## Supplied records
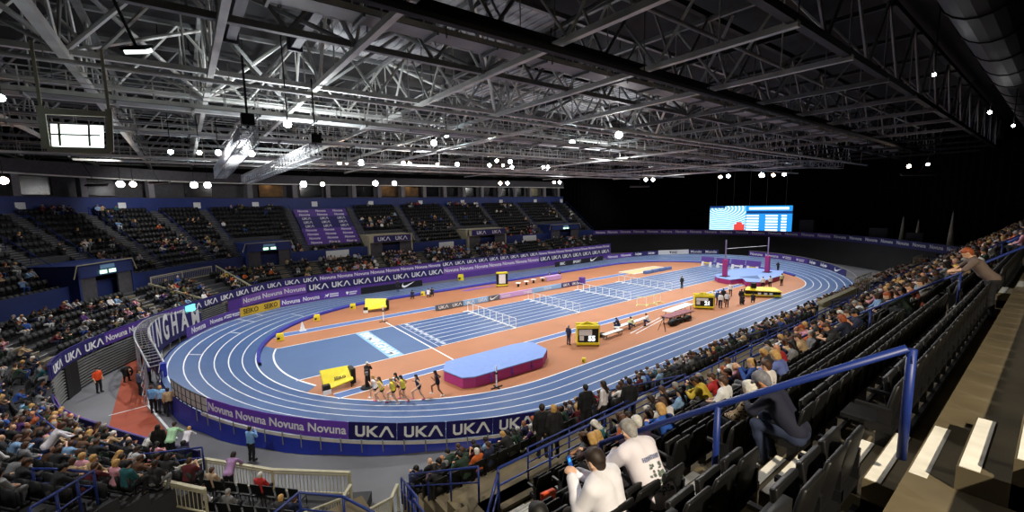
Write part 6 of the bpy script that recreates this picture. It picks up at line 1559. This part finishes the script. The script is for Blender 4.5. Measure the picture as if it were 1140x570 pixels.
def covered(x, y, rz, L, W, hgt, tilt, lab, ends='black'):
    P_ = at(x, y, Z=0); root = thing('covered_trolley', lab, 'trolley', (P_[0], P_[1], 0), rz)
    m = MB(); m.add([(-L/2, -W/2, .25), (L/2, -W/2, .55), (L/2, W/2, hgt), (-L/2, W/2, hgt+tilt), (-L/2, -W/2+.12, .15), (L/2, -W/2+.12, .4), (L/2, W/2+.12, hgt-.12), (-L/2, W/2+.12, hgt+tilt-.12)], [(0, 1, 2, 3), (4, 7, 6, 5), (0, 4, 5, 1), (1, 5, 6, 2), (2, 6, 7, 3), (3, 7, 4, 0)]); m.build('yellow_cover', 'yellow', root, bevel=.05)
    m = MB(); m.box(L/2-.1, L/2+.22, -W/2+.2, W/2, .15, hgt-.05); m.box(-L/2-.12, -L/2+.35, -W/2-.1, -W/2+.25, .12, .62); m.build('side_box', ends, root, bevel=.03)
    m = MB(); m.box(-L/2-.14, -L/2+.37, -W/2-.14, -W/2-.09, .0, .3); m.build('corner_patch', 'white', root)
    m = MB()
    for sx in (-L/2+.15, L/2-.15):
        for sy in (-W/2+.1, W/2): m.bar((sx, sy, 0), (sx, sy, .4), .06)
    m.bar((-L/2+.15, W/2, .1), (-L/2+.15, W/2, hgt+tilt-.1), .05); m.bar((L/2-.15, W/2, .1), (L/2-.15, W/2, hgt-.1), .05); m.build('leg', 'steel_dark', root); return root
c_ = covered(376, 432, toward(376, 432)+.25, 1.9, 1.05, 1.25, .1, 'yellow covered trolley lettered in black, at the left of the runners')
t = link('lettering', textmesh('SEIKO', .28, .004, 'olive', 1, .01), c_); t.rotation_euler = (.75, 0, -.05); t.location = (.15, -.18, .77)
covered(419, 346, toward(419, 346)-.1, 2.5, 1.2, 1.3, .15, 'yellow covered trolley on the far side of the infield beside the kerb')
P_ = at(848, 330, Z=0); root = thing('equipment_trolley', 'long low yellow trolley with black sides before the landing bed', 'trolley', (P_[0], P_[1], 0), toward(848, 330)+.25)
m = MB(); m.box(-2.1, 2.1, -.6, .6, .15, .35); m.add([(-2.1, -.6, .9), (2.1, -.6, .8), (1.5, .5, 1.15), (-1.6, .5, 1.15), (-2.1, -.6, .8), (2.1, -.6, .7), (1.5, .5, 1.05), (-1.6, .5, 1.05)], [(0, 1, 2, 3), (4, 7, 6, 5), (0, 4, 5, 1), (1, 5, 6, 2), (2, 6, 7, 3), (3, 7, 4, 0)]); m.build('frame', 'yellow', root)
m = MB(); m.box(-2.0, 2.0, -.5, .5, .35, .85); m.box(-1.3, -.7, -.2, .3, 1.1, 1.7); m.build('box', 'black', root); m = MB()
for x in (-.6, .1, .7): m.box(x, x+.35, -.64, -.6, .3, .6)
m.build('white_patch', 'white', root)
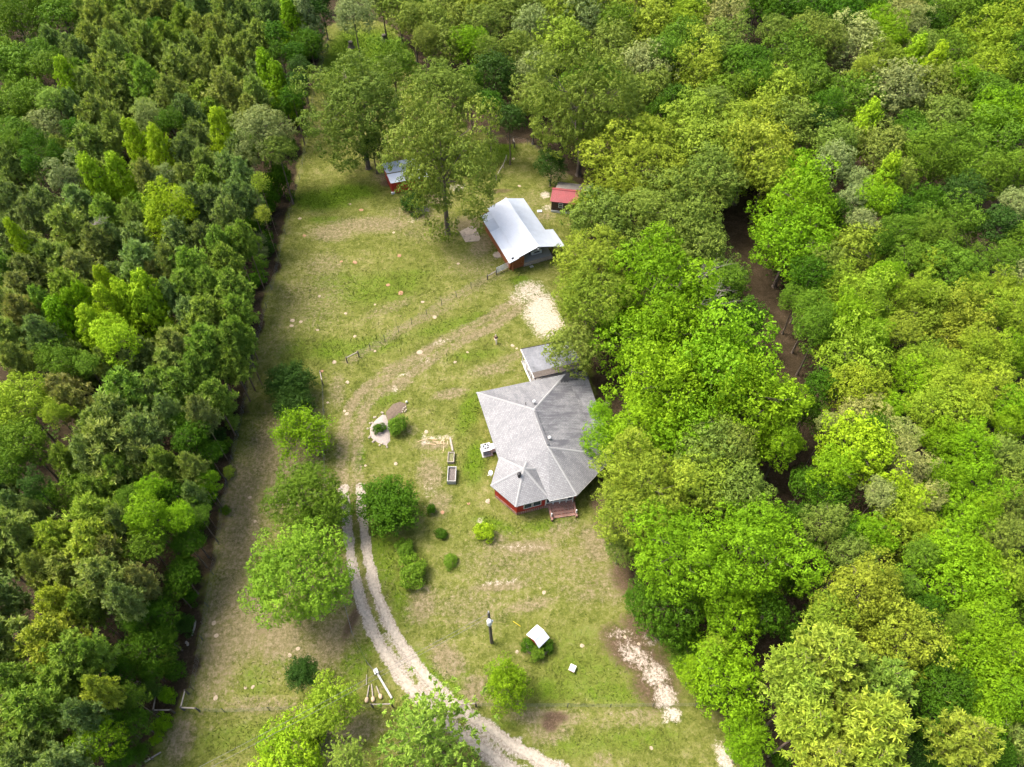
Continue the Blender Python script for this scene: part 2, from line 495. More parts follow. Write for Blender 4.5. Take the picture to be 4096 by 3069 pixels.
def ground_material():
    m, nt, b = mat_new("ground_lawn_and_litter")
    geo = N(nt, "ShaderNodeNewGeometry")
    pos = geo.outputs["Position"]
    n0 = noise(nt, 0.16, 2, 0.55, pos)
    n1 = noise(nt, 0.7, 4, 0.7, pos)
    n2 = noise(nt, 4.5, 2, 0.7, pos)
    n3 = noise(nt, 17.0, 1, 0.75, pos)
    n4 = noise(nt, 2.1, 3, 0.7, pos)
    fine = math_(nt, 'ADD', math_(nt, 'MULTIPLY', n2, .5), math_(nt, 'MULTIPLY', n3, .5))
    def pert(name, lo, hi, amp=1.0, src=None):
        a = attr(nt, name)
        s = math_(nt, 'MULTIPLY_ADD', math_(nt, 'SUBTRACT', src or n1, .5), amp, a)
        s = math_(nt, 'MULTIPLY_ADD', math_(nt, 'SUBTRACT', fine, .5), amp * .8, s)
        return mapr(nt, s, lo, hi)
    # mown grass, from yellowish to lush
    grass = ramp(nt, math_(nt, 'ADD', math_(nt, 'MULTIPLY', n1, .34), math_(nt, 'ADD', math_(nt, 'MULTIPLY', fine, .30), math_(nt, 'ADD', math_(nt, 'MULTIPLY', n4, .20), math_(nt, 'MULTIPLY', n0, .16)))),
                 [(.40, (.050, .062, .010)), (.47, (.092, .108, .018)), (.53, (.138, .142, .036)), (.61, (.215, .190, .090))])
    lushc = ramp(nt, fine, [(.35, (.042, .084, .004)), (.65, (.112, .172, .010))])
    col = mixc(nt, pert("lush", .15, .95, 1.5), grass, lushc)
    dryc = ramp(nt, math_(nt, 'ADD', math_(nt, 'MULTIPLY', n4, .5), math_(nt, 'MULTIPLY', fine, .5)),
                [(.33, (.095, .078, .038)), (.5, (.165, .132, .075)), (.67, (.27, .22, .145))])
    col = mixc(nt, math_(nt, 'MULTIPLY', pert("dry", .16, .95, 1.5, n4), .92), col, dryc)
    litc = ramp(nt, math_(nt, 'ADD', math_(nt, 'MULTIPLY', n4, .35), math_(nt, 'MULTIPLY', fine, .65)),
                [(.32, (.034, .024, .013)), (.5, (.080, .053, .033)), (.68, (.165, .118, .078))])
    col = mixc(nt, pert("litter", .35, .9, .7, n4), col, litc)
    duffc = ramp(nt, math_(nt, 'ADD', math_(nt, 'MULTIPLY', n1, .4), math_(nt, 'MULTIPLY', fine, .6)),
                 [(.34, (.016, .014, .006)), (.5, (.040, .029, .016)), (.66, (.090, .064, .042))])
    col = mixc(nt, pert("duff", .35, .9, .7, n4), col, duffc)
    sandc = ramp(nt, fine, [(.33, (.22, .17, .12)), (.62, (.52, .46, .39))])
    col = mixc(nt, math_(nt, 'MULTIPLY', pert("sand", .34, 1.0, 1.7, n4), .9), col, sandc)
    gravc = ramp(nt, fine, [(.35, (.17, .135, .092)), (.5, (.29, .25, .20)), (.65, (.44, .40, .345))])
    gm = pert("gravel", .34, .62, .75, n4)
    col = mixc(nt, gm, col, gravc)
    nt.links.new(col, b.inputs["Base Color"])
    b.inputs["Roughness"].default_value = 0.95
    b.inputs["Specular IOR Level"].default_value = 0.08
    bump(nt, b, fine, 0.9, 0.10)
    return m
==
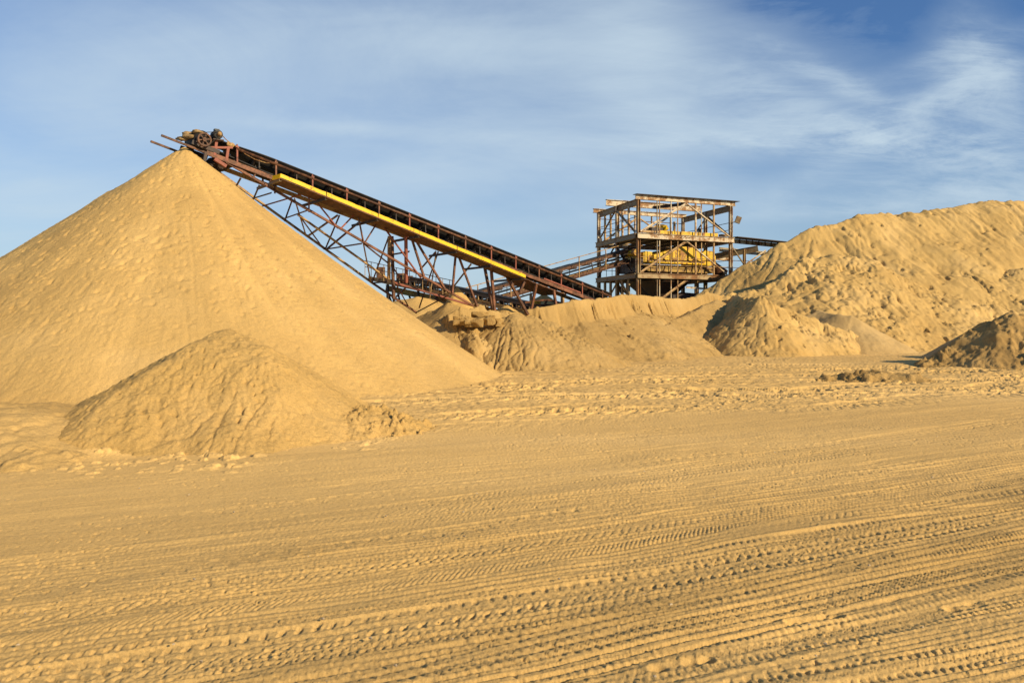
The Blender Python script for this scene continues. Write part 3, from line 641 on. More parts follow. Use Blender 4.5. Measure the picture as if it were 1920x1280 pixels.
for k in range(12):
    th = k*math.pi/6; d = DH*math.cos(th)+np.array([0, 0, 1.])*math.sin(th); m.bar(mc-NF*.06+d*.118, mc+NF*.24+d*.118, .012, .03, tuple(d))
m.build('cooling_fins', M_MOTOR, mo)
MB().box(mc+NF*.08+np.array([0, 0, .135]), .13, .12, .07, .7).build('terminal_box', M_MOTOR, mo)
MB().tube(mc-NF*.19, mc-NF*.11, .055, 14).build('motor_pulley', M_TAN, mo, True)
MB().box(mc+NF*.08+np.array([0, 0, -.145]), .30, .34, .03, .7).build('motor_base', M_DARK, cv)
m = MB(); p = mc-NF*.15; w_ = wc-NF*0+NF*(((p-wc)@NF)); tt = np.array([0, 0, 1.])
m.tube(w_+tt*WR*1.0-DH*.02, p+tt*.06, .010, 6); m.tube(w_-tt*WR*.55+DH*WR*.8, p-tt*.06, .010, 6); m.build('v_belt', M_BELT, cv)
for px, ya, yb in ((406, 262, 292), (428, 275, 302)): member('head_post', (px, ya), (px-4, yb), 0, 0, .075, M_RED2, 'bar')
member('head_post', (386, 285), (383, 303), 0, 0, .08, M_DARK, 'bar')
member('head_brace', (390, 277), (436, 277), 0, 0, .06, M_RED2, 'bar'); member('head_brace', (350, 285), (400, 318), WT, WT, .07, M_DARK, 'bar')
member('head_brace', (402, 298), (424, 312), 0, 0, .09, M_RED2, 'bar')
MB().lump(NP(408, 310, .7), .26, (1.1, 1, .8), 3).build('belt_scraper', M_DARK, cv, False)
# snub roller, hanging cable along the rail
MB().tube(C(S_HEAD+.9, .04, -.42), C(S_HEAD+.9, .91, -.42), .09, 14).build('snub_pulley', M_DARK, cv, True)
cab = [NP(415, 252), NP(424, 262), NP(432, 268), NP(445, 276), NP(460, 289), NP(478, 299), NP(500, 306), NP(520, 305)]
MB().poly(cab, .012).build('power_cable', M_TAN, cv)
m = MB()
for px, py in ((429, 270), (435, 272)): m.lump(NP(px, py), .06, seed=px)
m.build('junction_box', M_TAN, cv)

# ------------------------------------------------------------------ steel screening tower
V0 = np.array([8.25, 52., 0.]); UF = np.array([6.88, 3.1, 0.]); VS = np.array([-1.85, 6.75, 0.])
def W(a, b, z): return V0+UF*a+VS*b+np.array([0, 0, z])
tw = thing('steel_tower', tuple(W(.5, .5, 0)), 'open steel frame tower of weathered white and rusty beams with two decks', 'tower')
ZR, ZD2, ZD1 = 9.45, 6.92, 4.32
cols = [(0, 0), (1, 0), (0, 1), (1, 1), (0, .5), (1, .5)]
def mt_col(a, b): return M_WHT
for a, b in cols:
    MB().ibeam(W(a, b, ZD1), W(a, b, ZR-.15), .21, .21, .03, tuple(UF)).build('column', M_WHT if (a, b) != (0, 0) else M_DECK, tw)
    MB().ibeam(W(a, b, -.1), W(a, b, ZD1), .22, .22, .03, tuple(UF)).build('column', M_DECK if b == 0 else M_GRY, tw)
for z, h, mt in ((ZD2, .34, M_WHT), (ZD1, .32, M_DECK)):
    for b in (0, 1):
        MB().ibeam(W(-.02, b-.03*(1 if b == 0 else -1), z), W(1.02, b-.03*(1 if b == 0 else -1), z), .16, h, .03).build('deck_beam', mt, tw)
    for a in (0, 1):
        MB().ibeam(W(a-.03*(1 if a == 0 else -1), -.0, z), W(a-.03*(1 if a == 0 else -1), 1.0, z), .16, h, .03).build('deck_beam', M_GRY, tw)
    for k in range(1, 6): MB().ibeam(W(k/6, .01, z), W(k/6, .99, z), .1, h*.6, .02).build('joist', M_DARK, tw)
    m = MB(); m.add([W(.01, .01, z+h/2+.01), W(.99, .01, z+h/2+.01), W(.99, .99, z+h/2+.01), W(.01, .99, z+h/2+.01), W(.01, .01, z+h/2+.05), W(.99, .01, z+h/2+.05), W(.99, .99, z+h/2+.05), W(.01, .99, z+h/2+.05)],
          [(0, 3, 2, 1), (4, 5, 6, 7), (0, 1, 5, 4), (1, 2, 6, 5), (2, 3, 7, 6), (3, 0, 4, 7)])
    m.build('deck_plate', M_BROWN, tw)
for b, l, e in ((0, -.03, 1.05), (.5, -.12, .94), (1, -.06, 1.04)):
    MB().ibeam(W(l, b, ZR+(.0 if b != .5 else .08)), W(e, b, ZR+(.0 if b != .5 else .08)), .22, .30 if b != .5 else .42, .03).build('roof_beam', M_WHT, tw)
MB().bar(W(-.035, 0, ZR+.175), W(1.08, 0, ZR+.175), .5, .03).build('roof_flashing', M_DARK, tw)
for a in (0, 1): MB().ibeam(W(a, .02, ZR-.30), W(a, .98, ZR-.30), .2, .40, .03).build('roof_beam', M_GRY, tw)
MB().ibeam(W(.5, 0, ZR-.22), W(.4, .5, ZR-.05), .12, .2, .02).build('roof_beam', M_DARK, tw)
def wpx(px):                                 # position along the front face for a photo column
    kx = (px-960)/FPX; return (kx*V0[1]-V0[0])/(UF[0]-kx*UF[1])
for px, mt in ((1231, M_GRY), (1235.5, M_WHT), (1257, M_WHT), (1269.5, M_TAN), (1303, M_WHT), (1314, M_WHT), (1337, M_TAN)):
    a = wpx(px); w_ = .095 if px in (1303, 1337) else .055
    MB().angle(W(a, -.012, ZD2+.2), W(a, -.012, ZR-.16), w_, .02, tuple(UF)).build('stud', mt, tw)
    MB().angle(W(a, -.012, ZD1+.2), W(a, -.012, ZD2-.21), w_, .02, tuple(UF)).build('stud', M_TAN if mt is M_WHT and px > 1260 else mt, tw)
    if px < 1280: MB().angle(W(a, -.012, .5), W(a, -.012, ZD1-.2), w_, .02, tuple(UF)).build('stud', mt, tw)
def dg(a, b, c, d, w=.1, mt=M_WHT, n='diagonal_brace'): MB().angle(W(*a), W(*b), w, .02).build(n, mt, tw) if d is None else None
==
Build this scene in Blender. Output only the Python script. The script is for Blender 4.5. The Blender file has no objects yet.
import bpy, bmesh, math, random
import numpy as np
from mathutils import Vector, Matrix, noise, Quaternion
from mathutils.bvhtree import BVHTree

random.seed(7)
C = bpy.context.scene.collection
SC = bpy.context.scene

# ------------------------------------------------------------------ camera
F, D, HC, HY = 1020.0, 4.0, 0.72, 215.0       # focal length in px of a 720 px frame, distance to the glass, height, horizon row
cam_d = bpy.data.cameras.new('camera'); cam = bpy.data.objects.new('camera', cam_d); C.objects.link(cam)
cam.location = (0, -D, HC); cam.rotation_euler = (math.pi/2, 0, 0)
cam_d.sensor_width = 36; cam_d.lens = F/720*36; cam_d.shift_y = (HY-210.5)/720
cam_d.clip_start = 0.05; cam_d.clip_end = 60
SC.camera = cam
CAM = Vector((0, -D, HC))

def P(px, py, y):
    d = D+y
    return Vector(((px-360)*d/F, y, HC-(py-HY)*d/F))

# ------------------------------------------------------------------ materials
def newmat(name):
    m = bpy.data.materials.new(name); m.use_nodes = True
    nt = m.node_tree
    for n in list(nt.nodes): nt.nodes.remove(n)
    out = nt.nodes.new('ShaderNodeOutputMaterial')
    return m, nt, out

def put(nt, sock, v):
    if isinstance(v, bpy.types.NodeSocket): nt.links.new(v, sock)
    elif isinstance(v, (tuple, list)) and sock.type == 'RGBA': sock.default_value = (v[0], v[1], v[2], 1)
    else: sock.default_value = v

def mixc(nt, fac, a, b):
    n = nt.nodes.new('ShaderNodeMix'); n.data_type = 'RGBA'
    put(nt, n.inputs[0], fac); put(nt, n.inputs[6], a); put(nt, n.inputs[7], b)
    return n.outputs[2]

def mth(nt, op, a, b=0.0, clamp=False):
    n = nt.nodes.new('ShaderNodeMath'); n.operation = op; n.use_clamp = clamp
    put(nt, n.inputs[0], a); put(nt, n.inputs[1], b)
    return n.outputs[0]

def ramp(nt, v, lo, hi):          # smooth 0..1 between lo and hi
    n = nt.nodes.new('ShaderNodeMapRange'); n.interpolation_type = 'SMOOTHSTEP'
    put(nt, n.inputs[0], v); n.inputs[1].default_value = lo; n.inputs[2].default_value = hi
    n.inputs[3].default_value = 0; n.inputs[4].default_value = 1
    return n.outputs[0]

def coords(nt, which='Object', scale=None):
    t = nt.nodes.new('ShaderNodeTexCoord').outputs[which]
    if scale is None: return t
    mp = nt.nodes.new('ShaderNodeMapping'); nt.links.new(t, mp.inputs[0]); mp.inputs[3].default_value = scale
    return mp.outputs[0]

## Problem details
Check every line of the data, and copy the ones that contain "objects".

## Result for this exercise
Build this scene in Blender. Output only the Python script. The script is for Blender 4.5. The Blender file has no objects yet.
cam_d = bpy.data.cameras.new('camera'); cam = bpy.data.objects.new('camera', cam_d); C.objects.link(cam)